Sin dal titolo l’autore dichiara la sua intenzione di riconvertire, per mezzo di uno sguardo diverso, uno sguardo incentrato sul presente, il polo negativo – il dolore, che nasce dalla mancata accettazione del flusso della vita – in polo positivo; un’affermazione che fende strati e strati di preconcetti, su noi stessi e sulle leggi che governano la nostra esperienza nel mondo, per creare occhi nuovi, per rinascere al mondo. Sì, questo libro vuole porre le basi per una rinascita scandita attraverso esercizi di rieducazione al fine di disarcionare l’io e le sue pretese – i concetti di identità, la biografia fittizia che ci siamo costruiti come caparbia protezione verso il cambiamento continuo e verso la molteplicità, le unità cristallizzate e false, la storia come ricostruzione ideologica – per aprirci giorno per giorno, attimo per attimo all’esistenza come essa è, o appare, senza filtro alcuno (impresa che però, lo ammetto, personalmente trovo in egual modo illusoria, almeno parzialmente).

“Sei in uno stato di illusione se ti attendi che domani sia esattamente come l’hai immaginato, o che accada ciò che hai stabilito, lo sconosciuto è l’unica realtà, lo stare nel non sapere, uno degli spazi più scomodi per il personaggio: l’esistenza è inafferrabile, è il mistero rispetto al quale sei nel non sapere costitutivamente”.

Poi ci sono gli altri. E sono tanti, e abitano la sezione “Attività”, e sono gli altri incastrati in spazi di mondo in cui hanno deciso di abitare o chiudersi. Gli altri che si definiscono soprattutto attraverso il lavoro che hanno scelto, o che è stato scelto per loro. Gli altri che si danno ad imprese più o meno grandi, spesso e volentieri mediocri. Giancarlo Majorino parlava di “vitette”, riferendosi specialmente alla classe media che disporrebbe dei mezzi per cambiare e invece accetta supinamente e vigliaccamente il sistema. E, relativamente a questa parte del libro, che peraltro è quella più vicina ad Avventure minime, mi sembra di poter intravvedere una comunanza con il poeta milanese, ma forse Broggi aggiunge un tassello, perché gli altri che dipinge nella sezione centrale del libro sono meno vividi, rispetto a quelli che abitano le Torme di tutto di Majorino, e guardandoli riflessi mi sembra che le loro sagome combacino con la fumosa consistenza dei fantasmi. Vite con direzioni precise, il nulla al centro. Il vuoto.

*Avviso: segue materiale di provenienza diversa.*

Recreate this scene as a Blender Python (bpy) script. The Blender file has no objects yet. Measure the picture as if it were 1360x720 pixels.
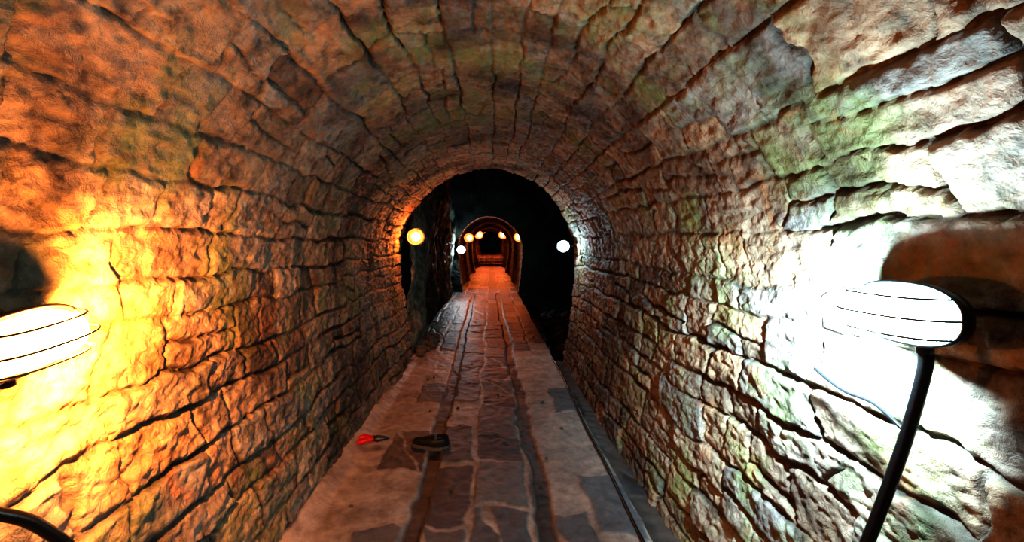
import bpy, math, random
import numpy as np
from mathutils import Vector, Matrix

random.seed(5)
scene = bpy.context.scene
try:
    scene.view_settings.view_transform = 'Standard'
    scene.view_settings.look = 'High Contrast'
except Exception:
    pass

# ------------------------------------------------------------ noise helpers
_grids = {}
def vnoise(x, y, seed=0):
    if seed not in _grids:
        _grids[seed] = np.random.default_rng(1000 + seed).random((256, 256))
    g = _grids[seed]
    xi = np.floor(x).astype(int); yi = np.floor(y).astype(int)
    fx = x - xi; fy = y - yi
    fx = fx*fx*(3-2*fx); fy = fy*fy*(3-2*fy)
    x0 = xi % 256; x1 = (xi+1) % 256; y0 = yi % 256; y1 = (yi+1) % 256
    a = g[x0, y0]*(1-fx)+g[x1, y0]*fx
    b = g[x0, y1]*(1-fx)+g[x1, y1]*fx
    return (a*(1-fy)+b*fy)*2-1

def fbm(x, y, seed=0, octv=4, gain=0.5):
    r = 0; a = 1.0; t = 0
    for o in range(octv):
        r = r + a*vnoise(x*2**o+o*17.3, y*2**o+o*9.1, seed+o)
        t += a; a *= gain
    return r/t

def sstep(a, b, x):
    t = np.clip((x-a)/(b-a), 0, 1)
    return t*t*(3-2*t)

# ------------------------------------------------------------ mesh helpers
def link(o):
    scene.collection.objects.link(o); return o

def grid_object(name, P, attr, mat, flip=False, smooth=True):
    n, m = P.shape[:2]
    idx = np.arange(n*m).reshape(n, m)
    q = np.stack([idx[:-1, :-1], idx[1:, :-1], idx[1:, 1:], idx[:-1, 1:]], -1).reshape(-1, 4)
    if flip: q = q[:, ::-1]
    me = bpy.data.meshes.new(name)
    me.vertices.add(n*m); me.vertices.foreach_set('co', P.reshape(-1).astype(np.float32))
    nf = len(q)
    me.loops.add(nf*4); me.loops.foreach_set('vertex_index', q.reshape(-1).astype(np.int32))
    me.polygons.add(nf)
    me.polygons.foreach_set('loop_start', np.arange(0, nf*4, 4, dtype=np.int32))
    try: me.polygons.foreach_set('loop_total', np.full(nf, 4, dtype=np.int32))
    except Exception: pass
    me.polygons.foreach_set('use_smooth', np.full(nf, smooth))
    me.update(calc_edges=True); me.validate()
    if attr is not None:
        at = me.attributes.new('stone', 'FLOAT_COLOR', 'POINT')
        A = np.ones((n*m, 4), dtype=np.float32); A[:, :3] = attr.reshape(-1, 3)
        at.data.foreach_set('color', A.reshape(-1))
    me.materials.append(mat)
    return link(bpy.data.objects.new(name, me))

def mesh_object(name, verts, faces, mat, parent=None, smooth=True):
    me = bpy.data.meshes.new(name); me.from_pydata([tuple(v) for v in verts], [], faces); me.update()
    me.polygons.foreach_set('use_smooth', [smooth]*len(me.polygons))
    me.materials.append(mat)
    o = link(bpy.data.objects.new(name, me))
    if parent: o.parent = parent
    return o

def tube_geo(pts, r, seg=10, closed=False, verts=None, faces=None, cap=True):
    verts = [] if verts is None else verts; faces = [] if faces is None else faces
    pts = [Vector(p) for p in pts]; n = len(pts); base = len(verts)
    up = Vector((0.31, 0.2, 0.93)).normalized()
    prev = None
    for i, p in enumerate(pts):
        if closed: t = pts[(i+1) % n]-pts[i-1]
        else: t = pts[min(i+1, n-1)]-pts[max(i-1, 0)]
        t.normalize()
        if prev is None: a = t.cross(up); a.normalize()
        else: a = (prev - t*prev.dot(t)).normalized()
        prev = a; b = t.cross(a)
        rr = r[i] if hasattr(r, '__len__') else r
        for k in range(seg):
            th = 2*math.pi*k/seg
            verts.append(p+a*math.cos(th)*rr+b*math.sin(th)*rr)
    for i in range(n if closed else n-1):
        j = (i+1) % n
        for k in range(seg):
            k2 = (k+1) % seg
            faces.append((base+i*seg+k, base+i*seg+k2, base+j*seg+k2, base+j*seg+k))
    if not closed and cap:
        faces.append(tuple(base+k for k in range(seg))[::-1])
        faces.append(tuple(base+(n-1)*seg+k for k in range(seg)))
    return verts, faces

def smooth_path(pts, n=12):
    pts = [Vector(p) for p in pts]; out = []
    P = [pts[0]]+pts+[pts[-1]]
    for i in range(1, len(P)-2):
        for k in range(n):
            t = k/n
            a, b, c, d = P[i-1], P[i], P[i+1], P[i+2]
            out.append(0.5*((2*b)+(c-a)*t+(2*a-5*b+4*c-d)*t*t+(3*b-a-3*c+d)*t**3))
    out.append(pts[-1]); return out

# ------------------------------------------------------------ materials
def new_mat(name):
    m = bpy.data.materials.new(name); m.use_nodes = True
    nt = m.node_tree; nt.nodes.clear()
    out = nt.nodes.new('ShaderNodeOutputMaterial')
    b = nt.nodes.new('ShaderNodeBsdfPrincipled')
    nt.links.new(b.outputs[0], out.inputs[0])
    return m, nt, b

def ramp(nt, fac, stops):
    r = nt.nodes.new('ShaderNodeValToRGB'); e = r.color_ramp.elements
    while len(e) < len(stops): e.new(0.5)
    for el, (p, c) in zip(e, stops):
        el.position = p; el.color = (*c, 1)
    nt.links.new(fac, r.inputs[0]); return r.outputs[0]

def noise(nt, scale, detail=6, rough=0.6, vec=None, dist=0.0):
    n = nt.nodes.new('ShaderNodeTexNoise')
    n.inputs['Scale'].default_value = scale; n.inputs['Detail'].default_value = detail
    n.inputs['Roughness'].default_value = rough; n.inputs['Distortion'].default_value = dist
    if vec is None:
        tc = nt.nodes.new('ShaderNodeTexCoord'); vec = tc.outputs['Object']
    nt.links.new(vec, n.inputs['Vector']); return n.outputs['Fac']

def mix(nt, typ, fac, a, b):
    m = nt.nodes.new('ShaderNodeMix'); m.data_type = 'RGBA'; m.blend_type = typ
    for s, v in ((0, fac), (6, a), (7, b)):
        if isinstance(v, (int, float)): m.inputs[s].default_value = v
        elif isinstance(v, tuple): m.inputs[s].default_value = (*v, 1)
        else: nt.links.new(v, m.inputs[s])
    return m.outputs[2]

def bump(nt, bsdf, h, strength, dist, prev=None):
    b = nt.nodes.new('ShaderNodeBump'); b.inputs['Strength'].default_value = strength
    b.inputs['Distance'].default_value = dist
    nt.links.new(h, b.inputs['Height'])
    if prev is not None: nt.links.new(prev, b.inputs['Normal'])
    return b.outputs[0]

def stone_material(name, stops, jointcol, bump_s=0.65, moss=0.7, rust=0.6):
    m, nt, b = new_mat(name)
    at = nt.nodes.new('ShaderNodeAttribute'); at.attribute_name = 'stone'
    sp = nt.nodes.new('ShaderNodeSeparateColor'); nt.links.new(at.outputs['Color'], sp.inputs[0])
    c = ramp(nt, sp.outputs[0], stops)
    n1 = noise(nt, 11, 9, 0.7)
    c = mix(nt, 'MULTIPLY', 0.95, c, ramp(nt, n1, [(0.34, (0.20, 0.17, 0.15)), (0.48, (0.75, 0.70, 0.66)), (0.6, (1.1, 1.05, 1.0)), (0.74, (1.5, 1.45, 1.35))]))
    n2 = noise(nt, 1.9, 5, 0.65)
    c = mix(nt, 'MIX', ramp(nt, n2, [(0.49, (0, 0, 0)), (0.64, (moss, moss, moss))]), c, (0.20, 0.25, 0.085))
    n3 = noise(nt, 3.7, 6, 0.7, dist=0.8)
    c = mix(nt, 'MIX', ramp(nt, n3, [(0.54, (0, 0, 0)), (0.66, (rust, rust, rust))]), c, (0.38, 0.15, 0.06))
    n4 = noise(nt, 1.3, 4, 0.6, dist=0.5)
    c = mix(nt, 'MULTIPLY', 1.0, c, ramp(nt, n4, [(0.38, (0.34, 0.32, 0.33)), (0.52, (1, 1, 1))]))
    c = mix(nt, 'MIX', sp.outputs[1], jointcol, c)
    nt.links.new(c, b.inputs['Base Color'])
    b.inputs['Roughness'].default_value = 0.6
    b.inputs['Specular IOR Level'].default_value = 0.5
    nn = bump(nt, b, noise(nt, 24, 7, 0.65, dist=0.5), bump_s, 0.028)
    nn = bump(nt, b, noise(nt, 80, 4, 0.6), 0.5, 0.007, nn)
    nt.links.new(nn, b.inputs['Normal'])
    return m

mat_stone = stone_material('tunnel_masonry', [(0.0, (0.13, 0.105, 0.09)), (0.25, (0.33, 0.25, 0.19)), (0.5, (0.46, 0.34, 0.23)),
                            (0.75, (0.25, 0.245, 0.24)), (1.0, (0.50, 0.40, 0.30))], (0.016, 0.011, 0.008))
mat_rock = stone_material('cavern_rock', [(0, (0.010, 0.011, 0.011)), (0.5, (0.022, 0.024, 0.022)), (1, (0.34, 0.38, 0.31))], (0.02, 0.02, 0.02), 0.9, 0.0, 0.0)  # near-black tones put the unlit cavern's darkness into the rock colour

def simple(name, col, rough=0.5, metal=0.0, nb=0.2, scale=60):
    m, nt, b = new_mat(name)
    n = noise(nt, scale, 5, 0.6)
    c = mix(nt, 'MULTIPLY', 0.7, col, ramp(nt, n, [(0.3, (0.5, 0.5, 0.5)), (0.7, (1.2, 1.2, 1.2))]))
    nt.links.new(c, b.inputs['Base Color'])
    b.inputs['Roughness'].default_value = rough; b.inputs['Metallic'].default_value = metal
    nt.links.new(bump(nt, b, n, nb, 0.004), b.inputs['Normal'])
    return m
mat_black = simple('black_cast_iron', (0.008, 0.008, 0.010), 0.4, 0.0)
mat_cable = simple('black_rubber_cable', (0.008, 0.009, 0.011), 0.25)
mat_red = simple('red_plastic', (0.80, 0.015, 0.02), 0.35)
mat_steel = simple('dull_steel', (0.12, 0.12, 0.12), 0.4, 0.8)
mat_leather = simple('worn_leather', (0.022, 0.02, 0.02), 0.35, nb=0.6)
mat_sole = simple('shoe_sole', (0.20, 0.15, 0.12), 0.7)

_gl = {}
def glow(col, s):
    key = (col, s)
    if key in _gl: return _gl[key]
    m = bpy.data.materials.new('lit_lamp_glass'); m.use_nodes = True
    nt = m.node_tree; nt.nodes.clear()
    out = nt.nodes.new('ShaderNodeOutputMaterial'); add = nt.nodes.new('ShaderNodeAddShader')
    em = nt.nodes.new('ShaderNodeEmission'); tr = nt.nodes.new('ShaderNodeBsdfTransparent')
    em.inputs[0].default_value = (*col, 1); em.inputs[1].default_value = s
    tr.inputs[0].default_value = (0.85, 0.85, 0.85, 1)
    nt.links.new(em.outputs[0], add.inputs[0]); nt.links.new(tr.outputs[0], add.inputs[1])
    nt.links.new(add.outputs[0], out.inputs[0])
    _gl[key] = m
    return m
WARM = (1.0, 0.33, 0.065); COOL = (0.60, 0.90, 1.0); DEEP = (1.0, 0.19, 0.03)

def floor_material():
    m, nt, b = new_mat('path_concrete_and_flagstone')
    at = nt.nodes.new('ShaderNodeAttribute'); at.attribute_name = 'stone'
    sp = nt.nodes.new('ShaderNodeSeparateColor'); nt.links.new(at.outputs['Color'], sp.inputs[0])
    n1 = noise(nt, 3.2, 8, 0.65)
    conc = ramp(nt, n1, [(0.3, (0.22, 0.175, 0.155)), (0.5, (0.42, 0.335, 0.30)), (0.7, (0.60, 0.49, 0.44))])
    flag = ramp(nt, sp.outputs[0], [(0, (0.055, 0.06, 0.075)), (0.6, (0.10, 0.105, 0.125)), (1, (0.17, 0.165, 0.18))])
    n2 = noise(nt, 14, 8, 0.7)
    mul = ramp(nt, n2, [(0.3, (0.5, 0.48, 0.46)), (0.65, (1.15, 1.15, 1.15))])
    c = mix(nt, 'MIX', sp.outputs[1], conc, flag)
    c = mix(nt, 'MIX', sp.outputs[2], c, (0.028, 0.018, 0.017))
    c = mix(nt, 'MULTIPLY', 0.9, c, mul)
    nt.links.new(c, b.inputs['Base Color'])
    b.inputs['Roughness'].default_value = 0.45
    nn = bump(nt, b, n2, 0.4, 0.012)
    nt.links.new(nn, b.inputs['Normal'])
    return m
mat_floor = floor_material()

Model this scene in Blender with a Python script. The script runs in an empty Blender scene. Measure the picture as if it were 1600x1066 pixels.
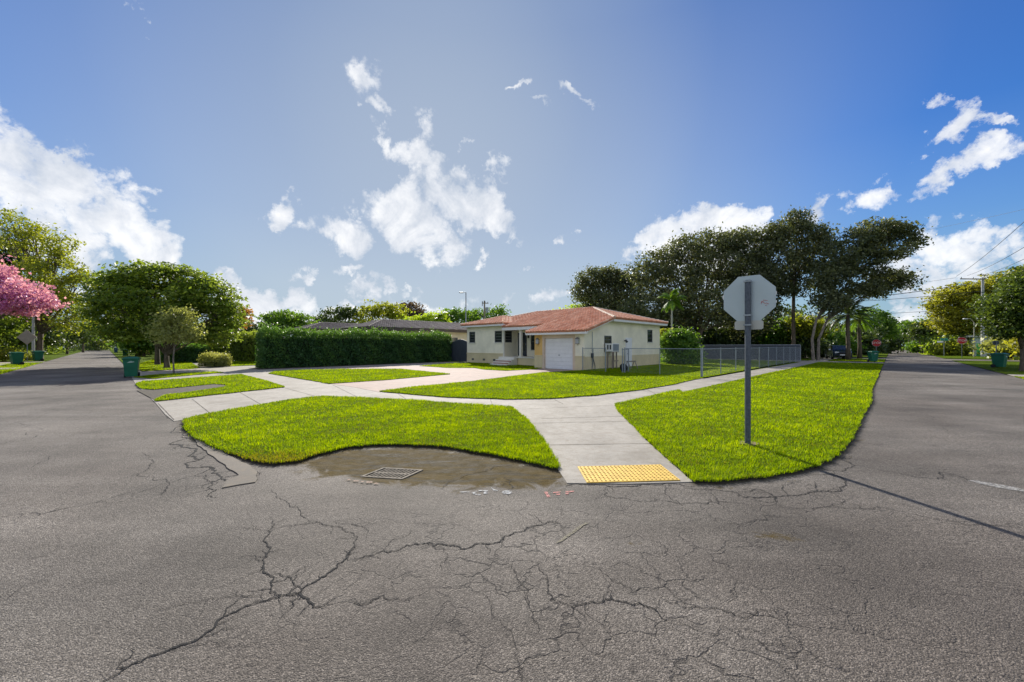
import bpy, math, random
import numpy as np
from mathutils import Vector, Matrix
R = math.radians
rng = np.random.default_rng(7)
random.seed(7)
sc = bpy.context.scene
col = sc.collection
F = 615.0; HZ = 540.0; CH = 1.68
# ---- street frame: a runs along the right-hand road, b along the left-hand road
ANG = R(46)
Ax, Ay = math.cos(ANG), math.sin(ANG)
def AB(a, b, z=0.0): return (a*Ax - b*Ay, a*Ay + b*Ax, z)
def toAB(x, y): return (x*Ax + y*Ay, -x*Ay + y*Ax)
def G(u, v, z=0.0):
    Y = F*CH/(v-HZ); return ((u-800)/F*Y, Y, z)
def gAB(u, v):
    p = G(u, v); return toAB(p[0], p[1])
def at(u, v, Y): return ((u-800)/F*Y, Y, CH + (HZ-v)/F*Y)

# ================================================================ materials
def nmat(name):
    m = bpy.data.materials.new(name); m.use_nodes = True
    nt = m.node_tree; nt.nodes.clear()
    out = nt.nodes.new('ShaderNodeOutputMaterial')
    return m, nt, out
def N(nt, t, **k):
    n = nt.nodes.new(t)
    for a, b in k.items():
        if a.startswith('i_'): n.inputs[a[2:].replace('_', ' ')].default_value = b
        else: setattr(n, a, b)
    return n
def L(nt, a, b): nt.links.new(a, b)
def rgba(c): return (c[0], c[1], c[2], 1)
def ramp(nt, fac, stops):
    r = N(nt, 'ShaderNodeValToRGB'); e = r.color_ramp.elements
    while len(e) < len(stops): e.new(0.5)
    for el, (p, c) in zip(e, stops):
        el.position = p; el.color = rgba(c) if not isinstance(c, (int, float)) else (c, c, c, 1)
    L(nt, fac, r.inputs[0]); return r.outputs[0]
def mixc(nt, fac, a, b, mode='MIX'):
    m = N(nt, 'ShaderNodeMix', data_type='RGBA', blend_type=mode)
    for s, v in ((m.inputs[0], fac), (m.inputs[6], a), (m.inputs[7], b)):
        if hasattr(v, 'is_output'): L(nt, v, s)
        elif isinstance(v, (int, float)): s.default_value = v
        else: s.default_value = rgba(v)
    return m.outputs[2]
def mth(nt, op, a, b=None, c=None, clamp=False):
    m = N(nt, 'ShaderNodeMath', operation=op, use_clamp=clamp)
    for i, v in enumerate((a, b, c)):
        if v is None: continue
        if hasattr(v, 'is_output'): L(nt, v, m.inputs[i])
        else: m.inputs[i].default_value = v
    return m.outputs[0]
def noise(nt, vec, scale, detail=4, rough=.55, dist=0):
    n = N(nt, 'ShaderNodeTexNoise'); n.inputs['Scale'].default_value = scale
    n.inputs['Detail'].default_value = detail; n.inputs['Roughness'].default_value = rough
    n.inputs['Distortion'].default_value = dist
    L(nt, vec, n.inputs['Vector']); return n.outputs[0]
def pos(nt): return N(nt, 'ShaderNodeNewGeometry').outputs['Position']
def attr(nt, name): return N(nt, 'ShaderNodeAttribute', attribute_name=name).outputs['Fac']
def bump(nt, h, strength=.4, dist=.01):
    b = N(nt, 'ShaderNodeBump'); b.inputs['Strength'].default_value = strength
    b.inputs['Distance'].default_value = dist; L(nt, h, b.inputs['Height']); return b.outputs[0]
def princ(nt, out, colr, rough=.8, metal=0, nrm=None, spec=.5):
    p = N(nt, 'ShaderNodeBsdfPrincipled')
    if hasattr(colr, 'is_output'): L(nt, colr, p.inputs['Base Color'])
    else: p.inputs['Base Color'].default_value = rgba(colr)
    if hasattr(rough, 'is_output'): L(nt, rough, p.inputs['Roughness'])
    else: p.inputs['Roughness'].default_value = rough
    p.inputs['Metallic'].default_value = metal
    p.inputs['Specular IOR Level'].default_value = spec
    if nrm is not None: L(nt, nrm, p.inputs['Normal'])
    L(nt, p.outputs[0], out.inputs[0]); return p
_mc = {}
def paint(name, c, rough=.6, metal=0, var=.12, scale=3.0, bstr=.1, spec=.4):
    if name in _mc: return _mc[name]
    m, nt, out = nmat(name)
    P = pos(nt)
    n1 = noise(nt, P, scale, 5); n2 = noise(nt, P, scale*12, 3)
    f = ramp(nt, n1, [(.3, 0), (.7, 1)])
    c1 = tuple(x*(1-var) for x in c); c2 = tuple(min(1, x*(1+var)) for x in c)
    cc = mixc(nt, f, c1, c2)
    princ(nt, out, cc, rough, metal, bump(nt, n2, bstr, .01), spec)
    _mc[name] = m; return m
def leafmat(name, dark, mid, light, trans=.35):
    if name in _mc: return _mc[name]
    m, nt, out = nmat(name)
    a = attr(nt, 'rnd')
    c = ramp(nt, a, [(.0, dark), (.5, mid), (1, light)])
    p = N(nt, 'ShaderNodeBsdfPrincipled'); L(nt, c, p.inputs['Base Color'])
    p.inputs['Roughness'].default_value = .5; p.inputs['Specular IOR Level'].default_value = .35
    t = N(nt, 'ShaderNodeBsdfTranslucent')
    tc = mixc(nt, .5, c, light, 'MIX')
    tc = mixc(nt, 1.0, tc, (1.5, 1.5, 0.7), 'MULTIPLY')
    L(nt, tc, t.inputs[0])
    mx = N(nt, 'ShaderNodeMixShader'); mx.inputs[0].default_value = trans
    L(nt, p.outputs[0], mx.inputs[1]); L(nt, t.outputs[0], mx.inputs[2]); L(nt, mx.outputs[0], out.inputs[0])
    _mc[name] = m; return m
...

Ma allora l’esistenza cos’è?  Contraddicendo in parte la prima impressione, questa domanda viene continuamente ritrattata e contrattata nello spazio di . Leggendo la parte finale del libro, si potrebbe cadere nella definizione (banale, già sentita) che solo nell’incontro con l’altro si possano  definire un senso e una direzione. Ma questo non è un libro così facilmente afferrabile. È un libro in cui l’autore, che a tratti può parere perentorio nell’affermare un senso altro che si contrappone a quello comune, si perde. E ci fa perdere. Quando pensiamo di aver arpionato qualcosa, lo abbiamo in realtà smarrito nei mille rivoli della vita.

E quindi è un libro sul farsi dell’esperienza. È un testo che si tuffa nel rapporto magmatico, mai risolto, invischiante, dell’esperienza del mondo e della coscienza che non può suo malgrado smettere di ragionare su questa relazione, sulle discrepanze fra vita e riflessione sulla stessa, sulle illusioni che intercettiamo e nelle quali inevitabilmente ricadiamo. Non c’è chiave di volta, non c’è soluzione, non ci sono più soluzioni. Ci sono risposte provvisorie, traballanti, che si perdono nel mare. Il mare, spesso presente. Lo sguardo che indaga, ragiona, si frange sulla battigia, si ritira. Come un’onda. Come tante onde.

“Perché l’esperienza che hanno del mondo è il mondo di cui hanno esperienza”.